Achei superinteressante quando a Eliete Lemos Cardoso disse: “A brincadeira contribui para o processo de socialização das crianças, oferecendo-lhes oportunidades de realizar atividades coletivas livremente, além de ter efeitos positivos para o processo de aprendizagem e estimular o desenvolvimento de habilidades básicas e aquisição de novos conhecimentos. As brincadeiras aparentemente simples são fontes de estímulo ao desenvolvimento cognitivo, social e afetivo da criança, e também é uma forma de auto expressão. Talvez nem todos os professores tenham percebido ainda o quanto é importante o brincar para o desenvolvimento físico e psíquico do seu aluno. A ideia difundida popularmente limita o ato de brincar a um simples passatempo, sem funções mais importantes do que entreter a criança em atividades divertidas”.

Aí veio a Ana Marta Meira que me chamou a atenção para: “[...] Suspender o tempo e brincar é hoje um ato de extremo desafio que as crianças tem de enfrentar frente à avassaladora rede de aparelhos virtuais que invadem sua vida, anestesiando seus movimentos corporais e seu pensamento [...] O brincar é tecido por histórias e a travessia pelos brinquedos feitos com arte, elaborados com as mãos das crianças e dos adultos que as cercam, representa uma via possível de construir suas bordas. Brinquedos artesanais que se encontram nas primitivas formas de brincar que as crianças buscam e que paradoxalmente hoje lhes são subtraídas: a água, a terra, a areia, as folhas, as pedras, o papel, e tantos outros materiais que se encontram nas inúmeras vias invisíveis por onde elas transitam em seus exercícios de invenção. Materiais que são colados pelas palavras, gestos, histórias, narrativas, que tecem sua forma fundando uma obra ali onde apenas havia objetos”.

Por isso Ruy Rocha faz a seguinte indagação: “[...] Mas o que afinal está acontecendo? A violência teria tomado conta do cotidiano humano? Por que tanto avanço tecnológico não atenua os gravíssimos problemas que despontam ininterruptamente mundo afora? [...] Talvez a resposta esteja associada com a perda momentânea dos referenciais que norteiam a humanidade [...].
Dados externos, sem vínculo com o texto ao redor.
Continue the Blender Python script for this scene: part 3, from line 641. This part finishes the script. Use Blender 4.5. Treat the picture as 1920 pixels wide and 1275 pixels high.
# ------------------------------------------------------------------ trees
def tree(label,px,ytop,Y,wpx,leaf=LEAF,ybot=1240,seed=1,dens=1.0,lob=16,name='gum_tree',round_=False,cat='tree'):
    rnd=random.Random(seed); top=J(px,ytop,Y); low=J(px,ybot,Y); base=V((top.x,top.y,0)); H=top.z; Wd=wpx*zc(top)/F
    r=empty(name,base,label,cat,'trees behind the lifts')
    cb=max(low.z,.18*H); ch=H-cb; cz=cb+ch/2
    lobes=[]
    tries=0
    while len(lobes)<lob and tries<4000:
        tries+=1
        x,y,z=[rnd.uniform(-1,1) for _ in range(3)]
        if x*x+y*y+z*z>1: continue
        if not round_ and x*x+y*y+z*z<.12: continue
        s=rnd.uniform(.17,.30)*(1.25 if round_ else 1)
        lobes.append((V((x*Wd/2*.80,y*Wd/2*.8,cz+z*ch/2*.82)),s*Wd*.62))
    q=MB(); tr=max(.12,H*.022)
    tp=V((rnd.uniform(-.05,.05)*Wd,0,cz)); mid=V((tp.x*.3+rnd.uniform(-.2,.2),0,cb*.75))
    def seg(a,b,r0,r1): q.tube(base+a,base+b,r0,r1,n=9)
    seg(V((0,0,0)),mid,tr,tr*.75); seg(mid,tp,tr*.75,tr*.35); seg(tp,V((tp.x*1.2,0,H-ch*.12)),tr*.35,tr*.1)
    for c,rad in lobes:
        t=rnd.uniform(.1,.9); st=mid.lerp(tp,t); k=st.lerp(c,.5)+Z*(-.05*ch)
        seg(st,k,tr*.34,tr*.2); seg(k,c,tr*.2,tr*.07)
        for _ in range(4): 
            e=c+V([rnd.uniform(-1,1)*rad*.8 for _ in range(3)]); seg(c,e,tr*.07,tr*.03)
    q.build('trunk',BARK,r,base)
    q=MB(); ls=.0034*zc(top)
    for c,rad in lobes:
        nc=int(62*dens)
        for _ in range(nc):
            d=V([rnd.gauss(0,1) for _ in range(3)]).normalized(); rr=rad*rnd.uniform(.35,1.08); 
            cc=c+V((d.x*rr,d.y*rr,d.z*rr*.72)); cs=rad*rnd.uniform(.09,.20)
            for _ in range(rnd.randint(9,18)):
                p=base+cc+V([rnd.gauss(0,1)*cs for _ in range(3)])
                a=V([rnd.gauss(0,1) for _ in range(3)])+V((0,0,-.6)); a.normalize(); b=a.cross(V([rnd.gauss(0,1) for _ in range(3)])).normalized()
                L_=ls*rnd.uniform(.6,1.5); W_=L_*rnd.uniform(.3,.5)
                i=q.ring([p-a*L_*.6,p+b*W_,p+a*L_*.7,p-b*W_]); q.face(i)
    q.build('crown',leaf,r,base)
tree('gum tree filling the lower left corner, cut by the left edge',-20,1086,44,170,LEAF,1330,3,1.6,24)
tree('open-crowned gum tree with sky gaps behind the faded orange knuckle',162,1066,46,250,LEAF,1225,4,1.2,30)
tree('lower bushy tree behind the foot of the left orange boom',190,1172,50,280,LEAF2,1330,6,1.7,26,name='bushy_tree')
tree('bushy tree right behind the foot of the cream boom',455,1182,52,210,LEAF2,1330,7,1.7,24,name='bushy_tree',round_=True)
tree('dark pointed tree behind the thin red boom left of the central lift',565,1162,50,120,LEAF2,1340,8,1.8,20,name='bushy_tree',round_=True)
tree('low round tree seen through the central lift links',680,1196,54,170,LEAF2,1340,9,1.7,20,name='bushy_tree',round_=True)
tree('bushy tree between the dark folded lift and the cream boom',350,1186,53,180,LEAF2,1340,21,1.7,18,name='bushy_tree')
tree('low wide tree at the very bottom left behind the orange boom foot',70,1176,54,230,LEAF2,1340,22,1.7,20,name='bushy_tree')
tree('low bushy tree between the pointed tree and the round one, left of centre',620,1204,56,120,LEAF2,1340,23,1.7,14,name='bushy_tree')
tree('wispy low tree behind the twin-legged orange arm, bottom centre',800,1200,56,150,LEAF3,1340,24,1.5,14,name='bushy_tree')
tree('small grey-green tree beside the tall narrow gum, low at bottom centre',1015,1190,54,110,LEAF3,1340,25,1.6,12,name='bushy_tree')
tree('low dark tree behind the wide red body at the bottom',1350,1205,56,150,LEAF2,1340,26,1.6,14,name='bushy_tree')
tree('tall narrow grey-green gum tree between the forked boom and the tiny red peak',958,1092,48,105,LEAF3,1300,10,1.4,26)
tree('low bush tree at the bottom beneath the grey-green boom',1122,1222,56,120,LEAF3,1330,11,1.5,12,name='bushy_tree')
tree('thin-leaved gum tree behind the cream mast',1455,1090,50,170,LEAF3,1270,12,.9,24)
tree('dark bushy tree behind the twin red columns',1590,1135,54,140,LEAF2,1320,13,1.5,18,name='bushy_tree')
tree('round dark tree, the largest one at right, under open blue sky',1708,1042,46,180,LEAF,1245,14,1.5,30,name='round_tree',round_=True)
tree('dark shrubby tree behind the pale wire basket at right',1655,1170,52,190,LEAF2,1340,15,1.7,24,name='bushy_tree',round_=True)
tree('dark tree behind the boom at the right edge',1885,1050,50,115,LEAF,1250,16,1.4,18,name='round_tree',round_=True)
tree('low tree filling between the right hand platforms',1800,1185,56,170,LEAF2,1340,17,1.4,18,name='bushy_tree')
Pois é, as nossas crianças, os nossos filhos... Por isso recolho as palavras de Jean Berry Kosht:  “[...] Vejo-os na tenra idade, com apenas três anos, portando cinturões, bainhas para espadas e pistolas, com suas roupas, ao se vestirem pela manhã, podendo ficar com os ornamentos até o anoitecer, quando cada corpinho cansado se prepara para ir dormir, após um longo e cansativo dia, brincando de assaltos e assassinatos. Há vários anos assisto essa lamentável ocorrência, predominante em todos os lugares. [...] Elas pensam na linguagem do criminoso. Vemos com frequência uma criança surgir por de trás de um arbusto e com firme objetivo, comandar um “assalto!” [...] Os pais dessas mesmas crianças não pensam por um instante antes de comprar um kit de equipamentos de ladrão, permitindo-lhes a prática de arrombamento de fechaduras ou de janelas. As crianças logo se cansam das armas de brinquedo. Começam a querer armas de fogo de verdade, munições reais e experiência concreta. E tudo o que aprendem nos filmes e em seus próprios quintais, naturalmente asseguram-lhes maior eficiência. [...] Que comportamentos estamos construindo em nossos adolescentes? Que futuro estamos construindo para nós mesmos? [...] Espero que consiga imprimir as próximas quatro linhas nas mentes e no interior dos corações das mães e dos pais, especialmente daqueles que têm crianças em seus lares, sendo responsáveis pelo futuro de seus filhos: Mantenha uma oração em seu coração para guiar-lhe, faça da sua vida um exemplo de verdade, os caminhos de um homem são moldados na casa onde ele passa sua juventude [...] Isso poderia ser feito antes os bebês de hoje se tornem os homens do amanhã.

Por fim, trago o eminente Harvey Spencer Lewis nos chamando à reflexão: Coloque-se no lugar de uma criança que não pediu para vir ao mundo, que nada sabe das tristezas e amarguras ou das possíveis alegrias e felicidade [...].

Da minha parte, reitero: sou mais Nitolino que eu mesmo, desde sempre.

REFERÊNCIAS
BENJAMIN, Walter. Reflexões sobre o brinquedo, a criança e a educação. São Paulo: 34, 2002.
CARDOSO, Eliete. A importância do jogo e do brincar para o desenvolvimento da criança. Porto Alegre: UFRGS, 2010.
KOSHT, Jean Berry. Crianças e brinquedos. O Rosacruz, inverno 2013.
LEWIS,  Harvey Spencer. Ao menor destes... O Rosacruz, primavera 2013.
MEIRA, Ana Marta. Benjamim, os brinquedos e a infância contemporânea. Psicologia & Sociedade; 15 (2): 74-87; jul./dez.2003
ROCHA, Ruy. O retorno dos heróis. O Rosacruz, inverno 2014.